Problem 20: For what values of the $\eta$ the equations

Problem 20: For what values of the $\eta$ the equations

\begin{align*} x+y+z=1\\ x+2y+4z=\eta\\ x+4y+10z = {\eta}^2? \end{align*} have a solution and solve them completely in each case.

Solution:

Consider the augmented matrix of this system and apply row operations.

\[\left[\begin{array}{c|c} A & B \end{array} \right] = \begin{align*} \left[\begin{array}{rrr|r} 1 & 1 & 1 & 1 \\ 1 & 2 & 4& \eta \\ 1 & 4 & 10 & {\eta}^2 \\ \end{array}\right] \end{align*}\] \[\xrightarrow{R2\rightarrow R_2-R_1,R3\rightarrow R_3-R_1} \left[\begin{array}{rrr|r} 1 & 1 & 1 & 1 \\ 0 & 1 & 3& \eta-1 \\ 0 & 3 & 9 & {\eta}^2-1 \\ \end{array}\right]\] \[\xrightarrow{R3\rightarrow R_3-3R_2} \left[\begin{array}{rrr|r} 1 & 1 & 1 & 1 \\ 0 & 1 & 3& \eta-1 \\ 0 & 0 & 0 & {\eta}^2-3\eta +2 \\ \end{array}\right]\]

Now the given equations will be consistent if and only if, \begin{align*} {\eta}^2-3\eta +2 = 0\\ (\eta -2)(\eta -1)=0\\ \eta = 2 \;or \;\eta = 1. \end{align*}

Case i: $\eta = 2$, \begin{align*} \left[\begin{array}{rrr|r} 1 & 1 & 1 & 1 \\ 0 & 1 & 3& 1 \\ 0 & 0 & 0 & 0 \\ \end{array}\right] \end{align*} The above system of equations is equivalent to \begin{align*} y+3z=1,x+y+z=1\\ y=1-3z, x=2z. \end{align*} Thus $x=2k,y=1-3k,z=k$ constitute the general solution where $k$ is an aribtrary constant.

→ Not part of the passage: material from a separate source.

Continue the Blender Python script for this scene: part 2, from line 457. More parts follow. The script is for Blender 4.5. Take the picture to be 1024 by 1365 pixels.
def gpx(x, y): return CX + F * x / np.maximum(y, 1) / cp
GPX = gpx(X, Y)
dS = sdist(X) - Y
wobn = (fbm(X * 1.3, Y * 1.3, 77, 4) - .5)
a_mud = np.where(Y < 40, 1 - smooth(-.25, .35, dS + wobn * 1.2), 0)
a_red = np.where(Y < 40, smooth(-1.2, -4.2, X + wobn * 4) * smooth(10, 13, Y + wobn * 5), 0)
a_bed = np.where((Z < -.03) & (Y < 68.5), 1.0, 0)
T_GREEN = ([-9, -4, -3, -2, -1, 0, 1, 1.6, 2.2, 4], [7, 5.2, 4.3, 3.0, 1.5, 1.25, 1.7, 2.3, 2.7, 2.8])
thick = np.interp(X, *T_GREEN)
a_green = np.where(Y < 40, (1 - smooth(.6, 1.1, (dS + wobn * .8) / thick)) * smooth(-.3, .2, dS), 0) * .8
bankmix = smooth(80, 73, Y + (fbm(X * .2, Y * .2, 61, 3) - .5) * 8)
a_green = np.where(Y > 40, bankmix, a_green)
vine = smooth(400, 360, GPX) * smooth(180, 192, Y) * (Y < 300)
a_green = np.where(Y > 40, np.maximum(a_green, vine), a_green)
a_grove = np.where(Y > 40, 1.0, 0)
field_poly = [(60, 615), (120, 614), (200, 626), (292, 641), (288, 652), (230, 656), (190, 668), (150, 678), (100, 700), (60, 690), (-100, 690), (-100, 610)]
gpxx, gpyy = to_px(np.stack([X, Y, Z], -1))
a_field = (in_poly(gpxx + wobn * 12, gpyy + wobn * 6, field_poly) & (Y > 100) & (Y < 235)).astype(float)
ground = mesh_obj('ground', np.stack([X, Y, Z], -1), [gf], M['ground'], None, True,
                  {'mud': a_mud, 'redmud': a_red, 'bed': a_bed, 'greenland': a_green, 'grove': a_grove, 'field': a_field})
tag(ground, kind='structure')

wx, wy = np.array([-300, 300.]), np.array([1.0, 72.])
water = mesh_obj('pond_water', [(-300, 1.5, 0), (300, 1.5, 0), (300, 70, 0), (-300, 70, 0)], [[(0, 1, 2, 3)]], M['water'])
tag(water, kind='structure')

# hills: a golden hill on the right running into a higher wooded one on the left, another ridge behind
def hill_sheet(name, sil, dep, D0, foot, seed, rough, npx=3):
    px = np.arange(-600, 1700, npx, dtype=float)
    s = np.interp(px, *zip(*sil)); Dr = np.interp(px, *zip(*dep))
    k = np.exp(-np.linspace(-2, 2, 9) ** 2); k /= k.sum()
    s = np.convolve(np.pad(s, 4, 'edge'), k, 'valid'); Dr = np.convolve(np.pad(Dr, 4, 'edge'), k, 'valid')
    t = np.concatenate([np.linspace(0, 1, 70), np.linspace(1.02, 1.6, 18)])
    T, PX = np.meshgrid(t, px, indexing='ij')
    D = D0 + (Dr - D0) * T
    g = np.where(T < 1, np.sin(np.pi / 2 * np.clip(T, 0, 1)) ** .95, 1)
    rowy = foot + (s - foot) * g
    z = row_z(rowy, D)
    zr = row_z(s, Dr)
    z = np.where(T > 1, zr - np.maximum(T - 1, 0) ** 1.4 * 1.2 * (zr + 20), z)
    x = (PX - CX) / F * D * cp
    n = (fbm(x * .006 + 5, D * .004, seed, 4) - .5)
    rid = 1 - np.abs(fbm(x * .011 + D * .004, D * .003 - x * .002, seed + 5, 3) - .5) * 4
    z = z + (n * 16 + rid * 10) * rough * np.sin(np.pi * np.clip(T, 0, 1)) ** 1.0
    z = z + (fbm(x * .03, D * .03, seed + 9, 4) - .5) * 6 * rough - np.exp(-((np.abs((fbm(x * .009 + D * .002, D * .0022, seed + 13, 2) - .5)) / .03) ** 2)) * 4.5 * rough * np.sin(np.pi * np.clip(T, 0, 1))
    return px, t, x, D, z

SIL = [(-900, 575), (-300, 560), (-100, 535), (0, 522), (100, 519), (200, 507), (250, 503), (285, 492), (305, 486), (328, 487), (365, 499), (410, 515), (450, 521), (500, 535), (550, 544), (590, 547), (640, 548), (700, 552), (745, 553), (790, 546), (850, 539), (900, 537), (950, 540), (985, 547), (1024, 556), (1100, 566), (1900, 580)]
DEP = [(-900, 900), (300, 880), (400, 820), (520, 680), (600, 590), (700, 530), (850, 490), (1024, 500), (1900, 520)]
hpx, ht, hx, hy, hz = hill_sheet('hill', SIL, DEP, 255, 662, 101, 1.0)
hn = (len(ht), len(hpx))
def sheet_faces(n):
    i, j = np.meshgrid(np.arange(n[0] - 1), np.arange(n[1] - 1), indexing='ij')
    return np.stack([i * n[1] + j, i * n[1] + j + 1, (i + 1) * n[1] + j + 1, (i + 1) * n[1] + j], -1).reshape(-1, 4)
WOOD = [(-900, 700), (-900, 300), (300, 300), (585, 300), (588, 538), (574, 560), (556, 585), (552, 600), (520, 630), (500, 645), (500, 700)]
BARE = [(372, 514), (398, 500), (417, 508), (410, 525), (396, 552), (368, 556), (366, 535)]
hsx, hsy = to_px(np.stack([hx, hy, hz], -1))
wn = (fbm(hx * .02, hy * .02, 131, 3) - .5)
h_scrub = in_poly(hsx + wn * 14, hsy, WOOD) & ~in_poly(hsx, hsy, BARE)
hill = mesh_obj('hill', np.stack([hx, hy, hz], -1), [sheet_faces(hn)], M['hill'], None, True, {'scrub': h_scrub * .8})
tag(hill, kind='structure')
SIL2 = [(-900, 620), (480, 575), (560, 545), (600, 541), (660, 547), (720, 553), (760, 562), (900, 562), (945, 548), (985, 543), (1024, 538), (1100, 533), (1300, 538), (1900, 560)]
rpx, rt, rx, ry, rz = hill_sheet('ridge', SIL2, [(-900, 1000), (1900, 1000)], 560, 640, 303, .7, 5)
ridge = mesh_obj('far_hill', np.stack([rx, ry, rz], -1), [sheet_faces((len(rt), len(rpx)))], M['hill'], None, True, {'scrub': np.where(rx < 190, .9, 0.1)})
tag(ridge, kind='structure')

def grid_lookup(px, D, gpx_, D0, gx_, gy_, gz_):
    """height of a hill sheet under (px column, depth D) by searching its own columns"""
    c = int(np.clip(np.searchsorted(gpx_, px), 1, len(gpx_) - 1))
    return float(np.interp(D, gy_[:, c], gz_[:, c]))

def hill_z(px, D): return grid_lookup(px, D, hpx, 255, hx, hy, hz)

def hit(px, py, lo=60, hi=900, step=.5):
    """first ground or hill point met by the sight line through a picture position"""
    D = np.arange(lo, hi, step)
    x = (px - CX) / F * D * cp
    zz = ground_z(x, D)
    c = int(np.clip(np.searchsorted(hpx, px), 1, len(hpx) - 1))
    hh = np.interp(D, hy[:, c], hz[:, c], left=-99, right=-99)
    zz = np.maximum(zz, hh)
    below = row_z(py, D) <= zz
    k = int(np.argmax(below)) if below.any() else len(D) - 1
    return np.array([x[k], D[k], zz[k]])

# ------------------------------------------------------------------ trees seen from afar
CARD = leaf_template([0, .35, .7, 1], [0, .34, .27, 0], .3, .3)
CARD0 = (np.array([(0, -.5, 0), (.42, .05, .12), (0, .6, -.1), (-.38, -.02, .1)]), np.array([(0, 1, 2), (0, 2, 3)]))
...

Case ii: $\eta = 1$, \begin{align*} \left[\begin{array}{rrr|r} 1 & 1 & 1 & 1 \\ 0 & 1 & 3& 0 \\ 0 & 0 & 0 & 0 \\ \end{array}\right] \end{align*} The above system of equations is equivalent to \begin{align*} y+3z=0,x+y+z=1\\ y=-3z, x=1+2z. \end{align*} Thus $x=1+2k,y=-3k,z=k$ constitute the general solution where $k$ is an aribtrary constant.